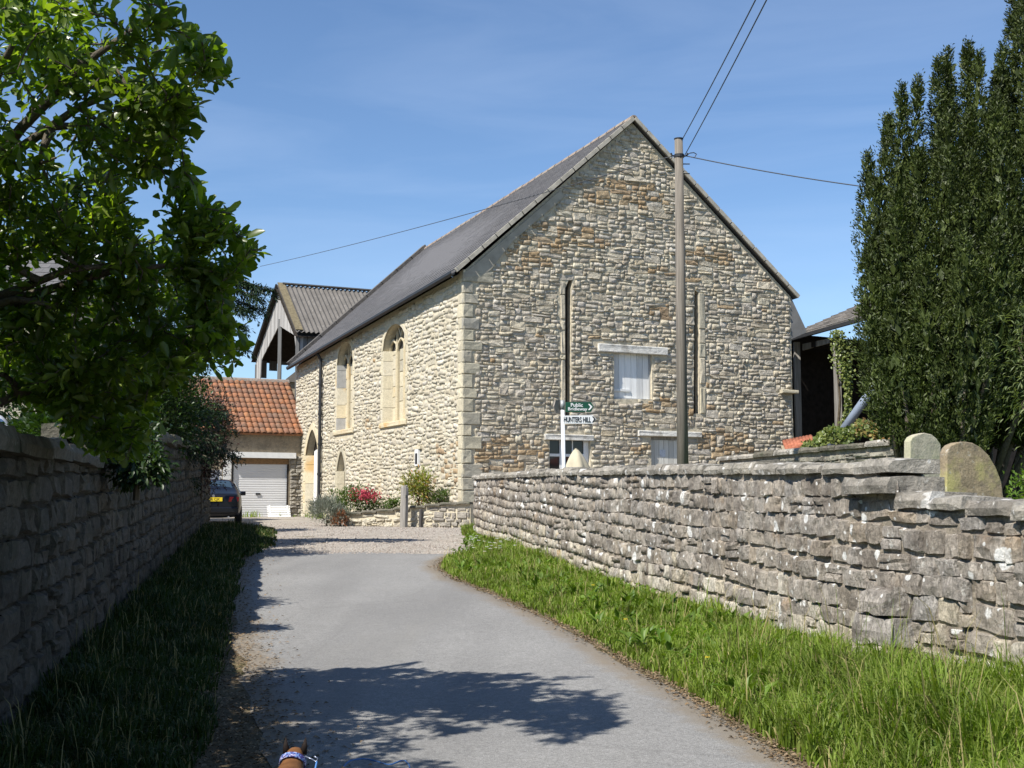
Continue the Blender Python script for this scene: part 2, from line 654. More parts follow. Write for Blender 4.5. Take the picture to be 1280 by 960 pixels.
def packed(rng, u0, u1, z0, z1, hr, wr, blocked, joint=0.02, du=0.04):
    """random rubble without courses: each stone drops into the lowest gap of the skyline"""
    n = int((u1 - u0) / du)
    sky_ = [z0 + rng.uniform(0, hr[1] * .8) for _ in range(n)]
    for i in range(1, n):
        if rng.random() < .8: sky_[i] = sky_[i - 1]
    res = []
    while True:
        i = min(range(n), key=sky_.__getitem__)
        zb = sky_[i]
        if zb >= z1: break
        a = b = i
        tol = .022
        while a > 0 and sky_[a - 1] < zb + tol: a -= 1
        while b < n - 1 and sky_[b + 1] < zb + tol: b += 1
        val = b - a + 1
        want = max(2, int(rng.uniform(*wr) * rng.choice((.5, .75, 1, 1, 1.3, 1.75)) / du))
        if val <= want + 2 or val - want < 3: w = val
        else:
            w = want
            if rng.random() < .5: a = b - w + 1
        w = min(w, int(wr[1] * 1.7 / du))
        base = max(sky_[a:a + w])
        h = rng.uniform(*hr) * (.8 if w * du < .2 else 1) * (1.45 if rng.random() < .10 else 1)
        # level up with a neighbour now and then, as masons do
        for nb_ in ((a - 1) if a > 0 else None, (a + w) if a + w < n else None):
            if nb_ is not None and abs(sky_[nb_] - base - h) < .05: h = sky_[nb_] - base
        h = max(h, .05)
        for k in range(a, a + w): sky_[k] = base + h
        x0, x1 = u0 + a * du, u0 + (a + w) * du
        ok = False
        for _ in range(6):
            if x1 - x0 < .09: break
            zc = (base + .01, base + h * .5, base + h - .01)
            bl = any(blocked(x0 + .01, q_) for q_ in zc); br = any(blocked(x1 - .01, q_) for q_ in zc); bc = any(blocked((x0 + x1) / 2, q_) for q_ in zc)
            if not (bl or br or bc): ok = True; break
            st = (x1 - x0) * .22
            if bl and not br: x0 += st
            elif br and not bl: x1 -= st
            else: break
        if ok: res.append(((x0 + x1) / 2, base + h / 2, x1 - x0 - joint * rng.uniform(.3, 1.5), h - joint * rng.uniform(.3, 1.5)))
    return res


def wall_sheet(plane, outer, holes, mat, name, parent, depth=0.35):
    """mortar face with openings and their reveals. outer, holes: lists of (u, z)"""
    loops = [[Vector((a, b, 0)) for a, b in outer]] + [[Vector((a, b, 0)) for a, b in h] for h in holes]
    tris = tessellate_polygon(loops)
    flat = [v for l in loops for v in l]
    mb = MB()
    mb.add([plane.P(v.x, v.y) for v in flat], [tuple(t) for t in tris])
    for h in holes:
        n = len(h)
        for i in range(n):
            a, b = h[i], h[(i + 1) % n]
            mb.quad(plane.P(*a), plane.P(*b), plane.P(*b, -depth), plane.P(*a, -depth))
    return mb.build(name, mat, parent)


def arch(u0, u1, z0, zs, zt, n=8, p=2.0):
    """outline of an arched opening, from bottom left anticlockwise; p<2 = more pointed"""
    c, a = (u0 + u1) / 2, (u1 - u0) / 2
    pts = [(u0, z0), (u1, z0)]
    for i in range(n * 2 + 1):
        x = 1 - i / n
        y = (1 - abs(x) ** p) ** (1 / p) if p >= 2 else (1 - abs(x) ** p) ** 0.8
        pts.append((c + a * x, zs + (zt - zs) * y))
    return pts


def in_poly(pts, x, y):
    r = False; n = len(pts)
    for i in range(n):
        x1, y1 = pts[i]; x2, y2 = pts[(i + 1) % n]
        if (y1 > y) != (y2 > y) and x < (x2 - x1) * (y - y1) / (y2 - y1) + x1: r = not r
    return r


def rough_block(rng, plane, u0, u1, z0, z1, out0, out1, mb, j=0.012):
    """squared stone with slightly uneven, chamfered faces"""
    b = min(0.02, (u1 - u0) * .15, (z1 - z0) * .15)
    q = lambda: rng.uniform(-j, j)
    a = [plane.P(u, z, out0) for u, z in ((u0, z0), (u1, z0), (u1, z1), (u0, z1))]
    c = [plane.P(u + q() * .5, z + q() * .5, out1 - b) for u, z in ((u0, z0), (u1, z0), (u1, z1), (u0, z1))]
    um, zm = (u0 + u1) / 2, (z0 + z1) / 2
    d = [plane.P(u + q() * .5, z + q() * .5, out1 + q()) for u, z in ((u0 + b, z0 + b), (um, z0 + b), (u1 - b, z0 + b), (u1 - b, zm), (u1 - b, z1 - b), (um, z1 - b), (u0 + b, z1 - b), (u0 + b, zm))]
    m = plane.P(um, zm, out1 + q())
    vs = a + c + d + [m]
    fs = [(0, 1, 5, 4), (1, 2, 6, 5), (2, 3, 7, 6), (3, 0, 4, 7),
          (4, 5, 10, 9, 8), (5, 6, 12, 11, 10), (6, 7, 14, 13, 12), (7, 4, 8, 15, 14)]
    fs += [(8 + i, 8 + (i + 1) % 8, 16) for i in range(8)]
    mb.add(vs, fs)


# ------------------------------------------------------------------ shared materials
GREYS = [(.30, .27, .22), (.40, .36, .29), (.46, .42, .34), (.34, .32, .29), (.52, .47, .37), (.38, .33, .25), (.44, .41, .36), (.33, .29, .23)]
M_GABLE = stone_mat('gable stone', [(.43, .37, .28), (.54, .475, .365), (.60, .53, .41), (.48, .435, .375), (.63, .565, .43), (.50, .42, .295), (.56, .51, .43), (.38, .325, .25), (.52, .47, .40)],
                    patch=(.44, .33, .19), patch_at=(.66, .80), patch_scale=1.1, lichen=.3, grime=.28, bump=.9, dark=(.27, .235, .18))
M_RUST = stone_mat('rust stone', [(.37, .26, .15), (.42, .32, .20), (.32, .23, .145), (.44, .36, .25)], grime=.4, bump=.8)
M_MORTAR = stone_mat('gable mortar', [(.53, .465, .345)], grime=.3, bump=.5)
M_PALE = stone_mat('pale stone', [(.47, .42, .325), (.55, .50, .395), (.44, .40, .315), (.58, .535, .44), (.49, .44, .335), (.41, .36, .27), (.53, .49, .42)],
                   patch=(.48, .34, .16), patch_at=(.66, .80), patch_scale=.7, grime=.18, bump=.7)
M_PALEMORTAR = stone_mat('pale mortar', [(.54, .48, .355)], grime=.18, bump=.4)
M_DRESSED = stone_mat('dressed limestone', [(.52, .46, .33), (.58, .52, .38), (.47, .42, .31), (.54, .49, .38)], grime=.15, bump=.25, patch=(.55, .38, .17), patch_at=(.62, .78), patch_scale=1.4)
M_DRESSED2 = stone_mat('grey dressed stone', [(.36, .33, .26), (.42, .39, .30), (.46, .41, .30), (.33, .31, .26)], grime=.15, bump=.3)
M_TRACERY = stone_mat('tracery stone', [(.60, .52, .36), (.54, .46, .31), (.64, .57, .42)], grime=.12, bump=.2, patch=(.52, .33, .13), patch_at=(.58, .72), patch_scale=1.1)
M_WALL = stone_mat('weathered wall stone', [(.27, .235, .195), (.335, .295, .245), (.31, .28, .245), (.37, .33, .28), (.29, .255, .215), (.34, .285, .22), (.33, .31, .285)],
                   lichen=.75, grime=.35, bump=1.0, dark=(.135, .115, .095), patch=(.38, .26, .15), patch_at=(.62, .76), patch_scale=1.7, spots=.9, bscale=30, vert=True)
M_WALLPALE = stone_mat('bleached wall stone', [(.47, .42, .335), (.54, .495, .41), (.43, .38, .30), (.50, .44, .335)], lichen=.6, grime=.3, bump=1.0, bscale=30, vert=True, dark=(.26, .22, .17),
                       patch=(.50, .33, .13), patch_at=(.62, .74), patch_scale=2.1)
M_WALLMORTAR = stone_mat('wall mortar', [(.36, .31, .24)], grime=.45, bump=1.0, lichen=.4, dark=(.20, .17, .14))
M_COPING = stone_mat('wall coping', [(.28, .255, .21), (.33, .305, .26), (.25, .225, .19)], lichen=.8, grime=.35, bump=.9, dark=(.13, .12, .10), spots=.5)
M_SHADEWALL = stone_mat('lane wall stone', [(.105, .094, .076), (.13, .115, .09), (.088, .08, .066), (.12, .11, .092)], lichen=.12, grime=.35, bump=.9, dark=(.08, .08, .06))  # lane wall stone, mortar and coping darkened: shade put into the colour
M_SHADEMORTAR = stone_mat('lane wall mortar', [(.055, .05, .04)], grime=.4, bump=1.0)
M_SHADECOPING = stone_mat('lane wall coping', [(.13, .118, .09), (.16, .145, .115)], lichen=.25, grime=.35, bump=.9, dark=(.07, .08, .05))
M_WHITEPAINT = plain('white paint', (.78, .78, .76), .55, .3, .06)
M_WHITEWOOD = wood_mat('weathered white boards', (.72, .72, .70), .7, 'z', .12)
M_OLDWOOD = wood_mat('silvered timber', (.30, .28, .25), .85, 'z', .4)
M_POLE = wood_mat('pole timber', (.165, .145, .12), .85, 'z', .35)
M_BLACK = plain('black iron', (.025, .026, .028), .5, .4, .2)
M_GLASS = plain('dark glass', (.015, .018, .022), .06, .5, .1)
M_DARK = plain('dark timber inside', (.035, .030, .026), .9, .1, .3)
M_SLATE = stone_mat('roof slate', [(.116, .113, .116), (.130, .126, .127), (.106, .104, .108), (.140, .134, .134)], grime=.12, bump=.2, bscale=14)
# ------------------------------------------------------------------ the stone hall
GD = Vector((.9018, .4321, 0)).normalized()          # along the gable, to the right and away
GN = Vector((GD.y, -GD.x, 0))                         # gable faces this way
LN = -GD                                              # long wall faces this way
C0 = at(578, 600, 35.5); C0.z = 0
GP = Plane(C0, GD, GN)
gw = GP.hit(990, 470)[0]                              # gable width
LP0 = Plane(C0, GN, LN)                               # long wall; u = 0 at the near corner, negative away
HL = -LP0.hit(370, 500)[0]                            # length
LP = Plane(C0 - GN * HL, GN, LN)                      # local x 0 far .. HL near


def L_(px, py): return LP.hit(px, py)
def G_(px, py): return GP.hit(px, py)


zEl = G_(578, 337)[1]; zEr = G_(990, 369)[1]
uA, zA = G_(790, 149)
zEf = L_(371, 457)[1]
ridge_far = C0 + GD * uA - GN * HL
ridge_far.z = at(530, 311, ridge_far.y).z
HBASE = 0.75

hall = thing('stone_hall', 'tall rubble stone hall with steep grey slate roof and broad windowless gable', 'hall', (C0.x, C0.y, gz(C0.x, C0.y)))

# openings in the gable: outline lists
g_slit1 = [G_(706.5, 520), G_(713, 520), G_(714, 362), G_(716, 349), G_(711, 350), G_(706.5, 360)]
g_slit1 = [(u, z) for u, z in g_slit1]
g_slit2 = [G_(867, 517), G_(874, 517), G_(873.5, 366), G_(868, 362)]
g_shut = [G_(767.5, 499), G_(815, 499), G_(815, 442), G_(767.5, 440)]
zw = G_(712, 548)[1]
g_win = [(G_(687, 570)[0], HBASE + 1.35), (G_(738, 570)[0], HBASE + 1.35), (G_(738, 570)[0], zw), (G_(687, 570)[0], zw)]
zd = G_(834, 546)[1]
g_door = [(G_(814, 570)[0], HBASE + .4), (G_(856, 570)[0], HBASE + .4), (G_(856, 570)[0], zd), (G_(814, 570)[0], zd)]
g_holes = [g_slit1, g_slit2, g_shut, g_win, g_door]
g_outer = [(0, 0.3), (gw, 0.3), (gw, zEr - .05), (uA, zA - .12), (0, zEl - .05)]
gable = wall_sheet(GP, g_outer, g_holes, M_MORTAR, 'gable_wall', hall, 0.3)

# openings in the long wall
def LA(pxl, pxr, pyt, pyb, spring, p, n=8):
    c = (pxl + pxr) / 2
    u0 = L_(pxl, (pyt + pyb) / 2)[0]; u1 = L_(pxr, (pyt + pyb) / 2)[0]
    zt, z0 = L_(c, pyt)[1], L_(c, pyb)[1]
    return (u0, u1, z0, z0 + (zt - z0) * spring, zt, n, p)


w_near = LA(478.5, 507, 405.5, 527, .76, 2.0)
w_far = LA(421, 441, 427.5, 537, .76, 2.0)
w_lan = LA(421, 431.5, 564, 625, .60, 1.5)
w_door = LA(382, 398, 537, 642, .70, 1.6)
l_holes = [arch(*w) for w in (w_near, w_far, w_lan, w_door)]
for h, w in zip(l_holes[2:], (w_lan, w_door)):
    pass
l_outer = [(0, 0.3), (HL, 0.3), (HL, zEl - .05), (0, zEf - .05)]
side = wall_sheet(LP, l_outer, l_holes, M_PALEMORTAR, 'side_wall', hall, 0.34)
mb = MB()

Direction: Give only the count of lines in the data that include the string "this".

Reply: 3